** Data shown **
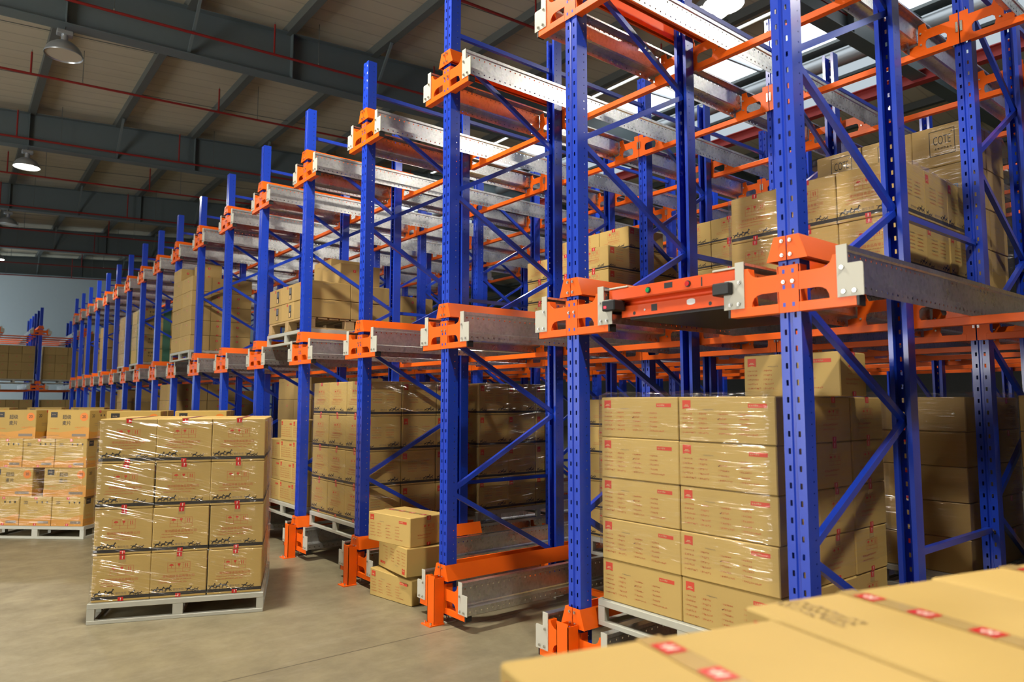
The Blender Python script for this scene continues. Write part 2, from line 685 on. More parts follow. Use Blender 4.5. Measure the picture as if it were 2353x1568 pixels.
def rail_mesh(s, L):
    key = (s, L)
    if key not in RAIL:
        b = MB()
        path = [(s * .222, .245), (s * .222, .2545), (s * .2665, .2545), (s * .2665, .238), (s * .260, .230), (s * .260, .108), (s * .268, .098), (s * .322, .094), (s * .322, .044)]
        b.sheet(path, .003 * s, 0, L, 'yzx', 'galvanised_rail')
        RAIL[key] = b.mesh('guide_rail')
    return RAIL[key]


LN = ['ground level', 'middle level', 'top level']
for i in FRAMES:
    depth = 7.62 if i < 6 else (5.5 if i < 10 else 3.4)
    for L, z in enumerate(LEV):
        for s in (-1, 1):
            if i == -1 and s == -1:
                continue
            o = use('guide_rail', rail_mesh(s, round(depth - .005, 3)), None, (-.006, i * PITCH, z))
            side = 'left' if s > 0 else 'right'
            pos = ORD[i + 1] if i >= 0 else 'edge'
            tag(o, f'galvanised guide rail, {LN[L]}, {side} of {pos} upright line from right end' if i >= 0
                else f'galvanised guide rail, {LN[L]}, farthest right beside the edge',
                'guide rail', 'guide rails of the long pallet rack')

# ---- cross beams
_t = MB()
for s in (-1, 1):
    y0 = s * PITCH / 2
    A = [(y0 - s * p, q) for p, q in [(a, b) for a, b in [(.048, 0), (.048, .212), (.056, .212), (.056, .177), (.150, .177), (.172, .182), (.190, .195), (.200, .212), (.203, .228),
         (.250, .228), (.300, .07), (.300, .02), (.17, .04), (.165, .09), (.15, .105), (.09, .105), (.075, .09), (.075, .05), (.085, .04), (.16, .04), (.17, .02), (.17, .0)]]]
# simple arm with a window cut: built from strips


def arm_strips(b, s, yc):
    f = lambda p: yc - s * p

    def q(pts, x0=.002, x1=.007):
        b.prism([(f(p), z) for p, z in pts], x0, x1, 'yzx', 'orange_paint')
    q([(.004, .0), (.056, .0), (.056, .215), (.004, .215)])
    q([(.056, .112), (.19, .112), (.19, .178), (.056, .178)])
    q([(.19, .112), (.225, .09), (.225, .2), (.20, .2), (.19, .178)])
    q([(.20, .2), (.225, .2), (.25, .21), (.25, .228), (.205, .228)])
    q([(.225, .04), (.312, .04), (.312, .083), (.256, .088), (.25, .21), (.225, .2)])
    q([(.056, .04), (.085, .04), (.075, .06), (.075, .095), (.09, .112), (.056, .112)])
    q([(.19, .112), (.205, .1), (.21, .07), (.20, .04), (.225, .04), (.225, .09)])
    for zz in (.08, .16):
        b.tube((.002, f(.235), zz), (-.006, f(.235), zz), .007, 'bolt_zinc', 6)
        b.tube((.007, f(.235), zz), (.014, f(.235), zz), .007, 'bolt_zinc', 6)
    b.box(-.004, min(f(.006), f(.02)), .08, .0, max(f(.006), f(.02)), .15, 'bolt_zinc')


_b = MB()
_b.box(.0, -PITCH / 2 + .056, 0, .045, PITCH / 2 - .056, .043, 'orange_paint', .002)
ME_BEAM = _b.mesh('beam_tube')
ME_SARM = {}
for s in (-1, 1):
    _b = MB()
    arm_strips(_b, s, s * PITCH / 2)
    ME_SARM[s] = _b.mesh('support_arm')
for i in FRAMES[:-1]:
    for n in range(1, 8):
        if (i > 9 and n > 3) or (i > 5 and n > 5):
            continue
        for L, z in enumerate(LEV):
            o = use('cross_beam', ME_BEAM, None, (XS[n] + (.006 if n % 2 else -.051), (i + .5) * PITCH, z))
            for s in (-1, 1):
                use('support_arm', ME_SARM[s], o)
            lane = f'{ORD[i + 1]} lane from the right end' if i >= 0 else 'lane beyond the right end'
            tag(o, f'orange cross beam, {LN[L]}, {ORD[n]} post row behind the front, {lane}', 'cross beam', 'cross beams of the long pallet rack')

# ------------------------------------------------------------------ text and print
_TX = {}


def text_geo(s):
    if s not in _TX:
        c = bpy.data.curves.new('t', 'FONT')
        c.body = s
        c.offset = .012 if s in ('20', '1', '超级', '麦片') else .0
        o = bpy.data.objects.new('t', c)
        C.objects.link(o)
        dg = bpy.context.evaluated_depsgraph_get()
        me = bpy.data.meshes.new_from_object(o.evaluated_get(dg))
        v = [(p.co.x, p.co.y) for p in me.vertices]
        f = [tuple(p.vertices) for p in me.polygons]
        bpy.data.objects.remove(o)
        bpy.data.curves.remove(c)
        bpy.data.meshes.remove(me)
        xs = [a for a, b in v]
        ys = [b for a, b in v]
        x0, x1, y0, y1 = min(xs), max(xs), min(ys), max(ys)
        v = [((a - x0) / (y1 - y0), (b - y0) / (y1 - y0)) for a, b in v]
        _TX[s] = (v, f, (x1 - x0) / (y1 - y0))
    return _TX[s]


class Face:
    """a printable face: (u right, v up) in metres from the lower left corner"""

    def __init__(s, mb, o, u, v, w, h, lift=.0007):
        s.b, s.o, s.u, s.v, s.w, s.h = mb, Vector(o), Vector(u), Vector(v), w, h
        s.n = s.u.cross(s.v)
        s.l = lift

    def P(s, a, b, k=1):
        return s.o + s.u * a + s.v * b + s.n * s.l * k

    def poly(s, pts, mat, k=1):
        s.b.add([s.P(a, b, k) for a, b in pts], [tuple(range(len(pts)))], mat)

    def rect(s, a0, b0, a1, b1, mat, k=1):
        s.poly([(a0, b0), (a1, b0), (a1, b1), (a0, b1)], mat, k)

    def outline(s, a0, b0, a1, b1, t, mat, k=1):
        s.rect(a0, b0, a1, b0 + t, mat, k)
        s.rect(a0, b1 - t, a1, b1, mat, k)
        s.rect(a0, b0 + t, a0 + t, b1 - t, mat, k)
        s.rect(a1 - t, b0 + t, a1, b1 - t, mat, k)

    def text(s, st, a, b, h, mat, align='l', k=1, wmax=None):
        v, f, r = text_geo(st)
        sx = h
        if wmax and r * h > wmax:
            sx = wmax / r
        w = r * sx
        a0 = a - (w / 2 if align == 'c' else 0)
        s.b.add([s.P(a0 + x * sx, b + y * h, k) for x, y in v], f, mat)

    def glyphs(s, a, b, n, h, mat, rng, k=1):
        """a run of n small unreadable characters, each a few strokes"""
        w = h * .92
        for i in range(n):
            x = a + i * w * 1.08
            t = h * .14
            for q in range(rng.choice((2, 3))):
                yy = b + h * rng.uniform(.0, .86)
                x0 = x + w * rng.uniform(0, .25)
                s.rect(x0, yy, x + w * rng.uniform(.7, .95), yy + t, mat, k)
            for q in range(rng.choice((1, 2))):
                xx = x + w * rng.uniform(.05, .8)
                s.rect(xx, b + h * rng.uniform(0, .3), xx + t, b + h * rng.uniform(.7, 1), mat, k)

    def ribbon(s, a, b, w, h, mat='ink_red'):
        s.poly([(a, b), (a + w * .5, b + h * .12), (a + w, b), (a + w, b + h), (a, b + h)], mat)
        s.rect(a + w * .18, b + h * .30, a + w * .82, b + h * .36, 'ink_tan', 2)
        s.rect(a + w * .3, b + h * .42, a + w * .7, b + h * .5, 'ink_tan', 2)

    def pill(s, a, b, w, h, rng):
        s.rect(a, b, a + w, b + h, 'ink_red')
        s.glyphs(a + h * .25, b + h * .22, int(w / h / .75) - 1, h * .55, 'ink_tan', rng, 2)

    def seal(s, a, b, w, h):
        s.rect(a - w / 2, b, a + w / 2, b + h, 'seal_red', 2)
        s.poly([(a - w * .05, b + h * .15), (a + w * .03, b + h * .12), (a + w * .14, b + h * .8), (a - w * .05, b + h * .85)], 'seal_white', 3)

    def icons(s, a, b, w, mat='ink_pale_red'):
        """umbrella, glass and arrows in a thin frame centred on a"""
        h = w * .45
        a0 = a - w / 2
        t = w * .012
        s.outline(a0, b, a0 + w, b + h, t, mat)
        s.rect(a0, b + h * .36, a0 + w, b + h * .36 + t, mat)
        for q in (1, 2):
            s.rect(a0 + w * q / 3, b, a0 + w * q / 3 + t, b + h, mat)
        c = a0 + w / 6
        s.poly([(c - w * .1, b + h * .66), (c + w * .1, b + h * .66), (c + w * .075, b + h * .80), (c, b + h * .88), (c - w * .075, b + h * .80)], 'ink_red')
        s.rect(c - t, b + h * .45, c + t, b + h * .66, mat)
        c = a0 + w / 2
        s.poly([(c - w * .065, b + h * .88), (c + w * .065, b + h * .88), (c + w * .055, b + h * .72), (c, b + h * .60), (c - w * .055, b + h * .72)][::-1], 'ink_red')
        s.rect(c - t, b + h * .45, c + t, b + h * .62, mat)
        for d in (-.045, .045):
            c = a0 + w * 5 / 6 + d * w
            s.rect(c - w * .014, b + h * .46, c + w * .014, b + h * .86, 'ink_red')

    def horses(s, a, b, h, n, rng):
        """a running group of small horse silhouettes"""
        parts = [[(.25, .45), (.35, .62), (.6, .66), (.85, .62), (.95, .5), (.85, .4), (.5, .38), (.3, .4)][::-1],
                 [(.78, .6), (.98, .92), (1.1, .88), (.97, .5)][::-1], [(.98, .95), (1.1, .97), (1.27, .78), (1.21, .73), (1.06, .82)][::-1],
                 [(.85, .46), (.95, .44), (1.27, .24), (1.23, .18), (.88, .36)][::-1], [(.78, .42), (.87, .4), (1.02, .1), (.95, .07)][::-1],
                 [(.28, .52), (.42, .42), (.08, .10), (.02, .15)], [(.38, .44), (.48, .39), (.26, .03), (.19, .06)],
                 [(.28, .6), (.26, .5), (-.12, .58), (-.06, .68)]]
        x = a
        for i in range(n):
            k = rng.uniform(.55, 1.1) * h
            lift = rng.uniform(-.1, .12) * h
            for pts in parts:
                s.poly([(x + p * k * .8, b + lift + q * k) for p, q in pts], 'ink_black')
            x += k * rng.uniform(.75, 1.0)


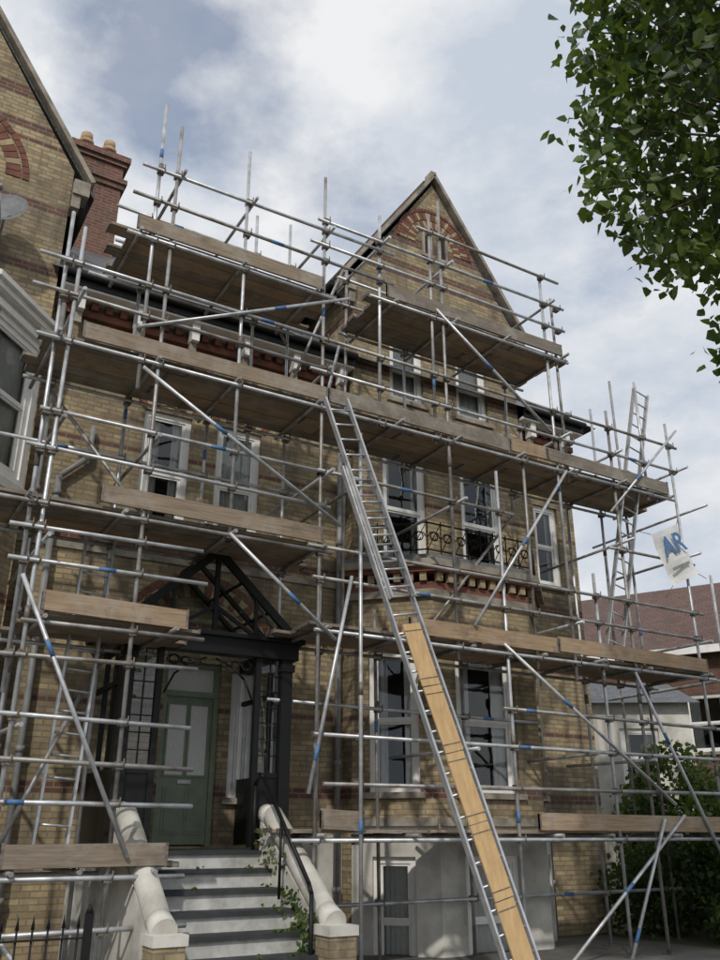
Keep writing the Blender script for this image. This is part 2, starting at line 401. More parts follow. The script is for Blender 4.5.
ch=MB(); cz=-.32
ch.box(2.15,3.2,15.6,16.6,9.8,14.9+cz,'chim')
for i,(o,za,zb) in enumerate(((.05,14.902,15.02),(.1,15.022,15.14),(.0,15.142,15.5),(.06,15.502,15.6),(.12,15.602,15.75))):
    ch.box(2.15-o,3.2+o,15.6-o,16.6+o,za+cz,zb+cz,'chim')
ch.box(2.2,3.15,15.65,16.55,15.752+cz,15.85+cz,'stone')
for x in (2.42,2.93):
    ch.tube((x,16.1,15.8+cz),(x,16.1,16.2+cz),.17,'pot',12,.14); ch.tube((x,16.1,16.2+cz),(x,16.1,16.3+cz),.18,'pot',12,.17); ch.tube((x,16.1,16.3+cz),(x,16.1,16.5+cz),.14,'pot',12,.13)
ch.obj('chimney',house)

pp=MB()
for (x,y,z0,z1) in ((6.95,YC-.1,0,9.6),(1.9,YC-.1,0,9.6),(2.2,YC-.1,0,6.5),(11.2,YC-.1,0,9.6)):
    pp.tube((x,y,z0),(x,y,z1),.05,'pipe',10)
    z=.8
    while z<z1: pp.tube((x,y,z),(x,y,z+.08),.065,'pipe',10); z+=1.8
pp.path([(2.2,YC-.1,6.5),(2.6,YC-.1,6.9),(2.6,YC-.1,7.4)],.045,'pipe')
pp.obj('downpipes',house)

# porch
po=MB()
px0,px1,py=3.12,5.35,11.05; pc=(px0+px1)/2
def porchside(x):
    po.box(x-.05,x+.05,py+.13,YC-.01,1.47,2.35,'black')
    for y in (py+.5,py+.95): po.box(x-.03,x+.03,y-.03,y+.03,2.35,3.85,'black')
    po.box(x-.035,x+.035,py+.13,YC-.01,3.4,3.46,'black')
    po.poly([(x,py+.13,2.35),(x,YC-.01,2.35),(x,YC-.01,3.85),(x,py+.13,3.85)],'glass')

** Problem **
Go over the entries above and say how many lines hold the string "More", with no other text.

** Correct output **
2